**What to produce**
Exactly reproduce the entries, dropping any pictures from your copy.

**Input records**
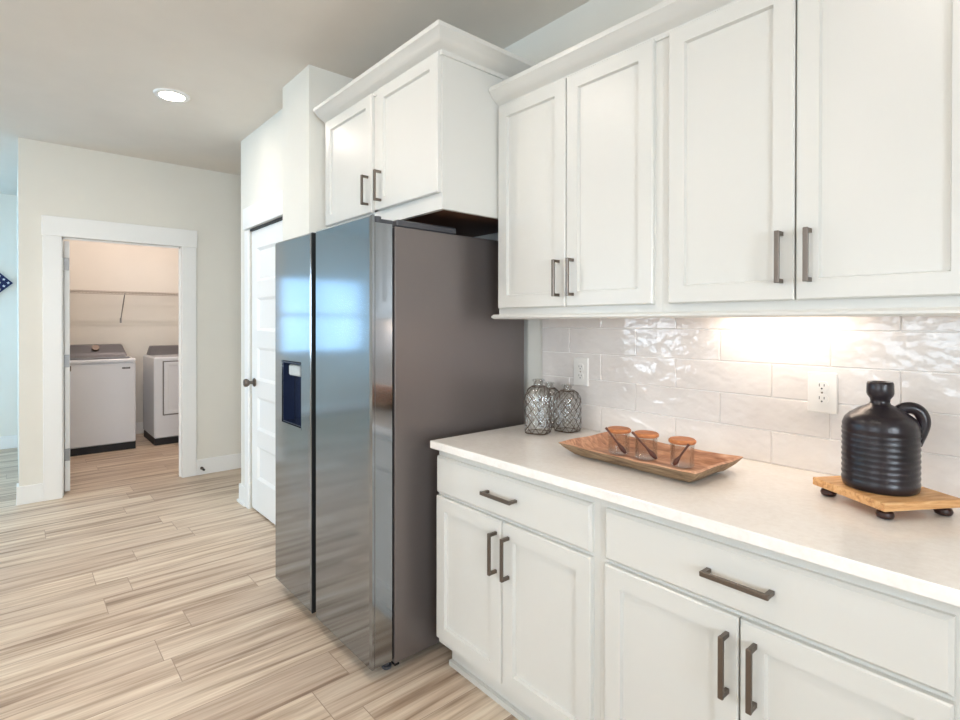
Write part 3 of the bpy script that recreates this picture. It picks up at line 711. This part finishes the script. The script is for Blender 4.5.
cp = MB(); cp.extrude([(p[0], .986+(p[1]-.986)*.78) for p in poly], [lambda p: (p[0], Dy0+.035+(p[1]-.986)*.3, p[1]), lambda p: (p[0], Dy1-.01, p[1])]); con = cp.build('console', M['console'], t, bevel=.008)
MB().tube([(-5.765, -.2, 1.07), (-5.735, -.2, 1.095)], .036, 24).build('dial', M['nickel'], con)
# wire shelf
t = thing('wire_shelf', (XF+.16, -.75, 1.735), 'white wire shelf on the laundry wall above the washer and dryer', 'shelf')
sh = MB(); y0, y1 = L1-.02, .34; xb, xf_ = XF+.006, -5.74
for x_, z_, r_ in ((xb+.004, 1.735, .0035), (xf_, 1.735, .004), (xf_, 1.705, .004), ((xb+xf_)/2, 1.731, .003)): sh.tube([(x_, y0, z_), (x_, y1, z_)], r_*1.5, 6)
y_ = y0+.01
while y_ < y1: sh.tube([(xb, y_, 1.7395), (xf_, y_, 1.7395), (xf_, y_, 1.703)], .0035, 4); y_ += .034
sh.build('wire_deck', M['wire_white'], t)
for y_ in (-1.55, -.90, .2):
    MB().tube([(xf_, y_, 1.712), (XF+.002, y_, 1.40)], .006, 8).box(XF, XF+.004, y_-.01, y_+.01, 1.37, 1.43).build('brace', M['hinge'], t)

# ------------------------------------------------------------------ star panel in the far room
fx = XF+.001; cy_, cz_ = -2.14, 1.803; H = .255
t = thing('star_panel', (fx, cy_, cz_), 'navy square with white stars hung cornerwise on the blue-lit far wall', 'wall decoration')
b = MB().extrude([(-H, 0), (0, -H), (H, 0), (0, H)], [lambda p: (fx, cy_+p[0], cz_+p[1]), lambda p: (fx+.025, cy_+p[0], cz_+p[1])]); pb = b.build('panel', M['navy'], t)
st = MB()
for i in range(-3, 4):
    for j in range(-3, 4):
        u, v_ = (i+j)*.036, (i-j)*.036
        pts = [(u+math.cos(math.pi/2+math.pi*k/5)*(.016 if k % 2 == 0 else .0065), v_+math.sin(math.pi/2+math.pi*k/5)*(.016 if k % 2 == 0 else .0065)) for k in range(10)]
        if abs(u)+abs(v_) < H-.03: st.extrude(pts, [lambda p: (fx+.0255, cy_+p[0], cz_+p[1]), lambda p: (fx+.027, cy_+p[0], cz_+p[1])])
st.build('stars', M['star'], pb)
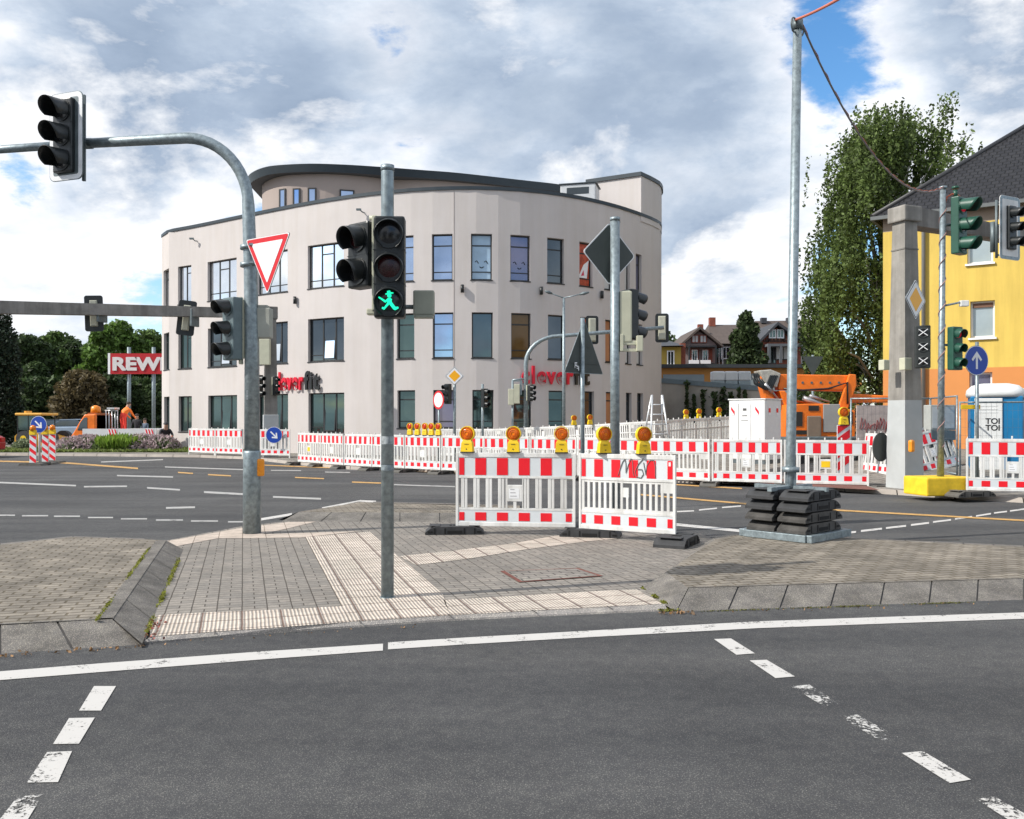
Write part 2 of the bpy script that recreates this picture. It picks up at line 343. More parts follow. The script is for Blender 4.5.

**Written response**
Write part 3 of the bpy script that recreates this picture. It picks up at line 711. This part finishes the script. The script is for Blender 4.5.
cp = MB(); cp.extrude([(p[0], .986+(p[1]-.986)*.78) for p in poly], [lambda p: (p[0], Dy0+.035+(p[1]-.986)*.3, p[1]), lambda p: (p[0], Dy1-.01, p[1])]); con = cp.build('console', M['console'], t, bevel=.008)
MB().tube([(-5.765, -.2, 1.07), (-5.735, -.2, 1.095)], .036, 24).build('dial', M['nickel'], con)
# wire shelf
t = thing('wire_shelf', (XF+.16, -.75, 1.735), 'white wire shelf on the laundry wall above the washer and dryer', 'shelf')
sh = MB(); y0, y1 = L1-.02, .34; xb, xf_ = XF+.006, -5.74
for x_, z_, r_ in ((xb+.004, 1.735, .0035), (xf_, 1.735, .004), (xf_, 1.705, .004), ((xb+xf_)/2, 1.731, .003)): sh.tube([(x_, y0, z_), (x_, y1, z_)], r_*1.5, 6)
y_ = y0+.01
while y_ < y1: sh.tube([(xb, y_, 1.7395), (xf_, y_, 1.7395), (xf_, y_, 1.703)], .0035, 4); y_ += .034
sh.build('wire_deck', M['wire_white'], t)
for y_ in (-1.55, -.90, .2):
    MB().tube([(xf_, y_, 1.712), (XF+.002, y_, 1.40)], .006, 8).box(XF, XF+.004, y_-.01, y_+.01, 1.37, 1.43).build('brace', M['hinge'], t)

# ------------------------------------------------------------------ star panel in the far room
fx = XF+.001; cy_, cz_ = -2.14, 1.803; H = .255
t = thing('star_panel', (fx, cy_, cz_), 'navy square with white stars hung cornerwise on the blue-lit far wall', 'wall decoration')
b = MB().extrude([(-H, 0), (0, -H), (H, 0), (0, H)], [lambda p: (fx, cy_+p[0], cz_+p[1]), lambda p: (fx+.025, cy_+p[0], cz_+p[1])]); pb = b.build('panel', M['navy'], t)
st = MB()
for i in range(-3, 4):
    for j in range(-3, 4):
        u, v_ = (i+j)*.036, (i-j)*.036
        pts = [(u+math.cos(math.pi/2+math.pi*k/5)*(.016 if k % 2 == 0 else .0065), v_+math.sin(math.pi/2+math.pi*k/5)*(.016 if k % 2 == 0 else .0065)) for k in range(10)]
        if abs(u)+abs(v_) < H-.03: st.extrude(pts, [lambda p: (fx+.0255, cy_+p[0], cz_+p[1]), lambda p: (fx+.027, cy_+p[0], cz_+p[1])])
st.build('stars', M['star'], pb)
Write part 2 of the bpy script that recreates this picture. It picks up at line 343. More parts follow. The script is for Blender 4.5.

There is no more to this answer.